Harden’s London Restaurant Guide, which is based on reviews from 7,000 diners, gives Fifteen the lowest-possible ratings for food, service and ambience.

According to Harden’s reporters, Jamie Oliver is ‘seriously taking the piss’ with his ‘amateurish’ restaurant where ‘average’ food comes at ‘Gordon Ramsay prices’.

Fifteen was conceived as a TV reality show, in which the chef, who started at London’s highly-rated River Café and is one of the best-known faces on UK television, took a group of disadvantaged and often difficult teenagers and taught them to cook.

The deadline was November 2002, when the restaurant – whose profits go to charity – opened to massive publicity.

Since then reviews have see-sawed between excellent and not so good. Fay Maschler, one of London’s most formidable critics, said her meal ‘contained some of the best dishes I have been served in a long time.’

But nothing has been as bad as the Guide’s co-author Peter Harden’s assessment: ‘I can’t remember a restaurant run by a celebrity doing this poorly in 14 years – or one that charges this much money having such a poor showing.’

Customers’ gripes centre on the prices – £70 and more a head – which don’t reflect the quality of the food.

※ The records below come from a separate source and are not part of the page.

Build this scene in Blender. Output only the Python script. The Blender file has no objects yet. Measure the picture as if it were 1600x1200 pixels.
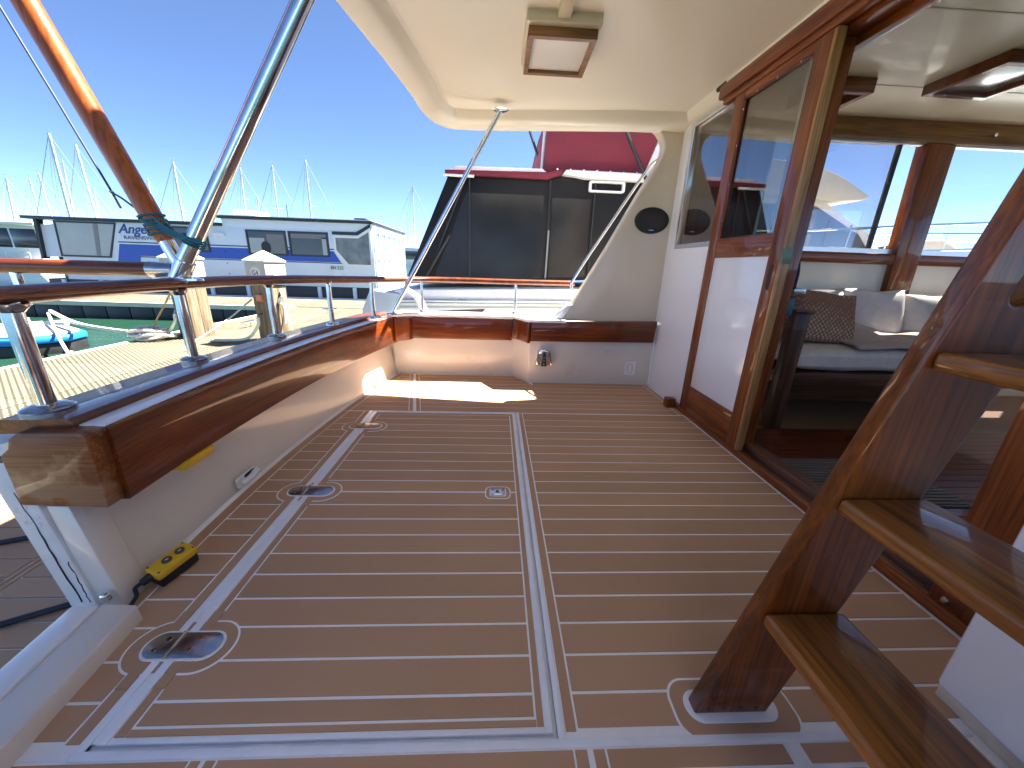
import bpy, bmesh, math, random
from mathutils import Vector, Matrix, noise
random.seed(7)
S = bpy.context.scene
COL = S.collection
# ---------------------------------------------------------------- camera
cam_d = bpy.data.cameras.new('camera'); cam = bpy.data.objects.new('camera', cam_d); COL.objects.link(cam)
cam_d.sensor_width = 36.0; cam_d.lens = 575.0/1600.0*36.0; cam_d.clip_start = .02; cam_d.clip_end = 6000
YAW, PITCH, ROLL = 0.0501, 0.3116, 0.0339
_f = Vector((math.sin(YAW)*math.cos(PITCH), math.cos(YAW)*math.cos(PITCH), -math.sin(PITCH)))
_r = Vector((math.cos(YAW), -math.sin(YAW), 0)); _u = _r.cross(_f)
_R = _r*math.cos(ROLL)+_u*math.sin(ROLL); _U = -_r*math.sin(ROLL)+_u*math.cos(ROLL)
cam.matrix_world = Matrix(((_R.x,_U.x,-_f.x,0),(_R.y,_U.y,-_f.y,0),(_R.z,_U.z,-_f.z,1.0),(0,0,0,1)))
S.camera = cam
# ---------------------------------------------------------------- sky, sun, exposure
SUN = Vector((.50, .30, 1.0)).normalized()
W = bpy.data.worlds.new('World'); S.world = W; W.use_nodes = True
_n = W.node_tree.nodes; _l = W.node_tree.links
_bg = _n['Background']; _sky = _n.new('ShaderNodeTexSky'); _sky.sky_type = 'NISHITA'; _sky.sun_disc = False
_sky.sun_elevation = math.asin(SUN.z); _sky.sun_rotation = math.atan2(SUN.x, SUN.y)
_sky.air_density = 0.38; _sky.dust_density = 0.05; _sky.ozone_density = 4.0
_l.new(_sky.outputs[0], _bg.inputs[0]); _bg.inputs[1].default_value = 0.05
sd = bpy.data.lights.new('sun', 'SUN'); sd.energy = 5.0; sd.angle = math.radians(.5); sd.color = (1, .95, .86)
so = bpy.data.objects.new('sun', sd); COL.objects.link(so); so.rotation_euler = SUN.to_track_quat('Z', 'Y').to_euler()
S.view_settings.view_transform = 'Standard'; S.view_settings.look = 'None'; S.view_settings.gamma = 1
S.view_settings.exposure = 3.0
# ---------------------------------------------------------------- materials
MATS = {}
def _new(name):
    m = bpy.data.materials.new(name); m.use_nodes = True
    return m, m.node_tree.nodes, m.node_tree.links, m.node_tree.nodes['Principled BSDF']
def plain(name, col, rough=.5, metal=0, coat=0, var=.06, scale=6, bump=0, bscale=80, spec=.5, dirt=None):
    """even colour with slight large-scale tone variation and optional fine relief"""
    if name in MATS: return MATS[name]
    m, n, l, b = _new(name)
    tc = n.new('ShaderNodeTexCoord'); nz = n.new('ShaderNodeTexNoise'); nz.inputs['Scale'].default_value = scale; nz.inputs['Detail'].default_value = 5
    l.new(tc.outputs['Object'], nz.inputs['Vector'])
    rp = n.new('ShaderNodeValToRGB'); rp.color_ramp.elements[0].position = .3; rp.color_ramp.elements[1].position = .7
    c = Vector(col)
    rp.color_ramp.elements[0].color = (*(c*(1-var)), 1); rp.color_ramp.elements[1].color = (*[min(1, x) for x in c*(1+var)], 1)
    l.new(nz.outputs[0], rp.inputs[0]); out = rp.outputs[0]
    if dirt:
        dn = n.new('ShaderNodeTexNoise'); dn.inputs['Scale'].default_value = dirt[1]; dn.inputs['Detail'].default_value = 8; dn.inputs['Roughness'].default_value = .7
        l.new(tc.outputs['Object'], dn.inputs['Vector'])
        dr = n.new('ShaderNodeValToRGB'); dr.color_ramp.elements[0].position = dirt[2]; dr.color_ramp.elements[1].position = dirt[2]+.12
        dr.color_ramp.elements[0].color = (0,0,0,1); dr.color_ramp.elements[1].color = (dirt[3],)*3+(1,)
        l.new(dn.outputs[0], dr.inputs[0])
        mx = n.new('ShaderNodeMix'); mx.data_type = 'RGBA'; l.new(dr.outputs[0], mx.inputs['Factor']); l.new(out, mx.inputs['A']); mx.inputs['B'].default_value = (*dirt[0], 1); out = mx.outputs['Result']
    l.new(out, b.inputs['Base Color'])
    rr = n.new('ShaderNodeMapRange'); rr.inputs['To Min'].default_value = max(0, rough-.07); rr.inputs['To Max'].default_value = rough+.07
    l.new(nz.outputs[0], rr.inputs[0]); l.new(rr.outputs[0], b.inputs['Roughness'])
    b.inputs['Metallic'].default_value = metal; b.inputs['Coat Weight'].default_value = coat; b.inputs['Coat Roughness'].default_value = .06
    b.inputs['Specular IOR Level'].default_value = spec
    if bump:
        bn = n.new('ShaderNodeTexNoise'); bn.inputs['Scale'].default_value = bscale; bn.inputs['Detail'].default_value = 4; l.new(tc.outputs['Object'], bn.inputs['Vector'])
        bp = n.new('ShaderNodeBump'); bp.inputs['Strength'].default_value = bump; bp.inputs['Distance'].default_value = .004; l.new(bn.outputs[0], bp.inputs['Height']); l.new(bp.outputs[0], b.inputs['Normal'])
    MATS[name] = m; return m
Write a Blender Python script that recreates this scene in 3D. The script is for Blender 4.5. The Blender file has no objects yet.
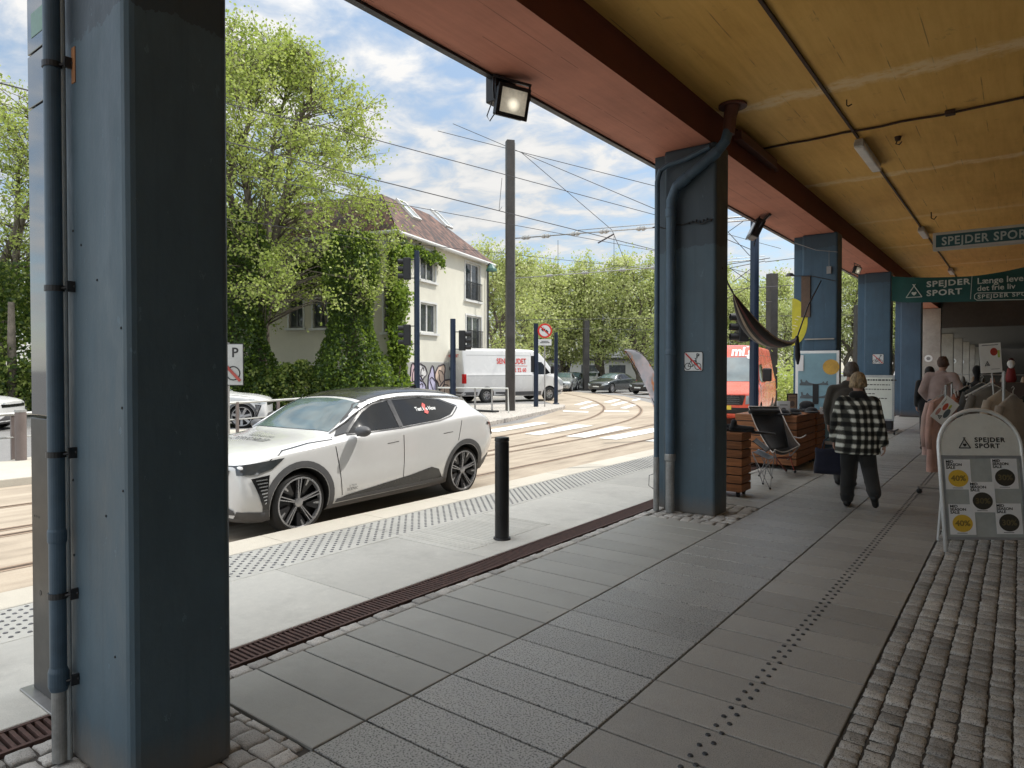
import bpy, bmesh, math, random
from mathutils import Vector, Matrix, noise
from mathutils.bvhtree import BVHTree
random.seed(7)
PI = math.pi
scene = bpy.context.scene
COL = scene.collection
# ------------------------------------------------------------------ camera geometry (used to survey the place)
F, CX, CY, EYE = 671.0, 512.0, 379.0, 1.65
YAW = math.atan(509 / 671.0); PITCH = math.atan(11 / 671.0)
FW = Vector((-math.sin(YAW) * math.cos(PITCH), math.cos(YAW) * math.cos(PITCH), -math.sin(PITCH)))
RT = Vector((math.cos(YAW), math.sin(YAW), 0)); UP = RT.cross(FW)
CAM = Vector((0, 0, EYE))
def _ray(px, py): return FW + RT * ((px - CX) / F) + UP * ((CY - py) / F)
def gp(px, py, Z=0.0):
    d = _ray(px, py); return CAM + d * ((Z - EYE) / d.z)
def dp(px, py, D): return CAM + _ray(px, py) * D
def ap(px, D, Z=0.0):
    p = dp(px, 368, D); return Vector((p.x, p.y, Z))
cam_d = bpy.data.cameras.new('camera'); cam = bpy.data.objects.new('camera', cam_d); COL.objects.link(cam)
cam_d.sensor_width = 36; cam_d.lens = 36 * F / 1024; cam_d.shift_y = -5 / 1024; cam_d.clip_end = 3000; cam_d.clip_start = 0.05
cam.location = CAM; cam.rotation_euler = (PI / 2 - PITCH, 0, YAW); scene.camera = cam
scene.view_settings.view_transform = 'Standard'; scene.view_settings.look = 'None'; scene.view_settings.exposure = 0
# ------------------------------------------------------------------ materials
MATS = {}
class NT:
    def __init__(s, name):
        m = bpy.data.materials.new(name); m.use_nodes = True
        s.m = m; s.t = m.node_tree; s.n = s.t.nodes; s.l = s.t.links
        s.n.clear(); s.out = s.n.new('ShaderNodeOutputMaterial')
        s.b = s.n.new('ShaderNodeBsdfPrincipled'); s.l.new(s.b.outputs[0], s.out.inputs[0])
        s.b.inputs['Specular IOR Level'].default_value = 0.4
    def node(s, t, **kw):
        n = s.n.new(t)
        for k, v in kw.items():
            if k in n.inputs: n.inputs[k].default_value = v
            else: setattr(n, k, v)
        return n
    def link(s, a, b): s.l.new(a, b)
    def coord(s, kind='Object'):
        if kind == 'World':
            return s.n.new('ShaderNodeNewGeometry').outputs['Position']
        return s.n.new('ShaderNodeTexCoord').outputs[kind]
    def scaled(s, c, sc):
        m = s.n.new('ShaderNodeMapping'); m.inputs['Scale'].default_value = sc; s.link(c, m.inputs[0]); return m.outputs[0]
    def noise(s, c, scale, detail=4, rough=.55):
        n = s.n.new('ShaderNodeTexNoise'); n.inputs['Scale'].default_value = scale
        n.inputs['Detail'].default_value = detail; n.inputs['Roughness'].default_value = rough
        s.link(c, n.inputs['Vector']); return n.outputs['Fac']
    def math(s, op, a, b=None, c=None, clamp=False):
        n = s.n.new('ShaderNodeMath'); n.operation = op; n.use_clamp = clamp
        for i, v in enumerate((a, b, c)):
            if v is None: continue
            if isinstance(v, (int, float)): n.inputs[i].default_value = v
            else: s.link(v, n.inputs[i])
        return n.outputs[0]
    def ramp(s, fac, stops):
        n = s.n.new('ShaderNodeValToRGB'); e = n.color_ramp.elements
        while len(e) < len(stops): e.new(0.5)
        for i, (p, c) in enumerate(stops):
            e[i].position = p; e[i].color = (*c, 1) if len(c) == 3 else c
        s.link(fac, n.inputs[0]); return n.outputs[0]
    def mix(s, fac, a, b, mode='MIX'):
        n = s.n.new('ShaderNodeMix'); n.data_type = 'RGBA'; n.blend_type = mode
        for i, v in ((0, fac), (6, a), (7, b)):
            if isinstance(v, (int, float)): n.inputs[i].default_value = v
            elif isinstance(v, tuple): n.inputs[i].default_value = (*v, 1) if len(v) == 3 else v
            else: s.link(v, n.inputs[i])
        return n.outputs[2]
    def bump(s, h, strength=.3, dist=.01):
        n = s.n.new('ShaderNodeBump'); n.inputs['Strength'].default_value = strength; n.inputs['Distance'].default_value = dist
        s.link(h, n.inputs['Height']); s.link(n.outputs[0], s.b.inputs['Normal']); return n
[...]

One said, ’Just because it’s a charity doesn’t give them the right to rip people off.’

Decanter’s restaurant critic Brian St Pierre was amazed at the publicity – the reviews have literally gone round the world, appearing as main news items in New Zealand, Australia, the US and beyond.

‘It’s good quality food in the second tier,’ he said, ‘But it doesn’t deserve the attention either way. It doesn’t deserve a two-month wait to get a table, and it doesn’t deserve the publicity. I don’t think I’d go back there, and as for the prices, you just have to tell yourself it’s for a good cause.’

Jamie Oliver’s spokesman said the amount of thank-you letters they were getting, and the number of re-bookings, suggested it was going very well.

‘Whenever we get a complaint, changes are made where necessary. We take it all very seriously. All I can say is that a lot of famous people, and a lot of ordinary people, are coming and having a lovely time.’

At the other end of the scale, Gordon Ramsay’s flagship Chelsea restaurant – called Gordon Ramsay – was praised for its ‘world-class form’ and ‘exhilaratingly good’ cuisine.

The Ivy was voted Londoners’ favourite restaurant followed by Chez Bruce, J Sheekey, Le Caprice and Gordon Ramsay.